Like the waters off Sevastopol, the truth about the furtive Flippers is all very murky. What is certain though, is that the Russian and US navies have been drafting dolphins into service since the 1960s. It all started with a US Navy dolphin called Nutty in 1959, who was taken from a California marine park as a public-relations stunt. Sadly for him, he quickly showed an aptitude for such military tasks as tracking down lost torpedoes, guarding ships and detecting mines. Then, during the 1960s, as scientists such as John Lily (famous for experimenting with LSD) were busy studying dolphin sonar, the military realised that their friendly, loyal and inquisitive nature made them ideal for more widespread military service. By the early part of the decade, the US Marine Mammal Program was in full swing.
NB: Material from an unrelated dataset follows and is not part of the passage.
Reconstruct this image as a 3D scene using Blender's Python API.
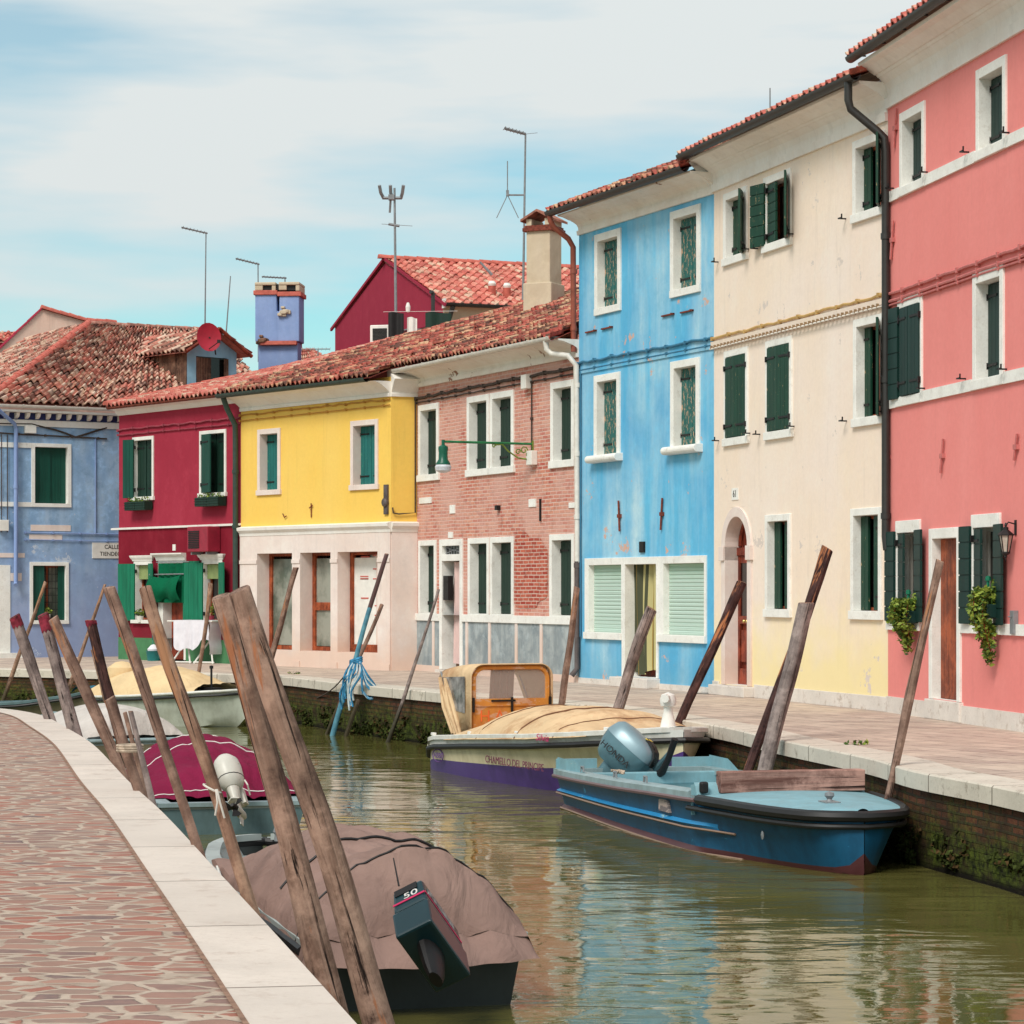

To avoid a “Dolphin Gap” and in the heat of the Cold War arms race, the Soviet Union responded with a programme of its own and soon both sides were developing techniques to use the 300kg animals in the event of war. Military quartermasters also had to work out how to feed their 10kg-a-day fish habits.
Very little is known about either programme, but today the US military is still thought to have somewhere in the region of 75 Pacific bottlenose dolphins on duty. They are reportedly able to deploy via a C-130 cargo plane anywhere in the world within 72 hours and have served in the Gulf during numerous conflicts.
Today, they are most likely to be found defending the US nuclear deterrent at ballistic missile submarine bases on America’s West Coast. And thankfully their more dangerous role of tracking down mines will expire in 2017, when a new type of underwater drone is set to be introduced.
Even less is known about the Soviet navy’s programme or if the modern Russian Navy uses dolphins (other than the alleged Ukrainian captives). There are some reports that it was established by the father of the Soviet Navy, Admiral Sergey Gorshkov, in the 1960s after the pride of the Soviet fleet sunk in mysterious circumstances.
Neither Cold War power was respected for how it treated the animals but the popularity of dolphins in the West is claimed to have kept US treatment of the marine mammals within certain limits. The same, sadly, can’t be said of the Soviet Union. There, a popular drama called Amphibious Man told the story of an aquatic superhero of the people and his dolphin sidekick. This did little to protect the Soviet Union’s underwater killers, though, some of which were subjected to gruesome conscious vivisection in a failed attempt to unlock the secrets of their sonar.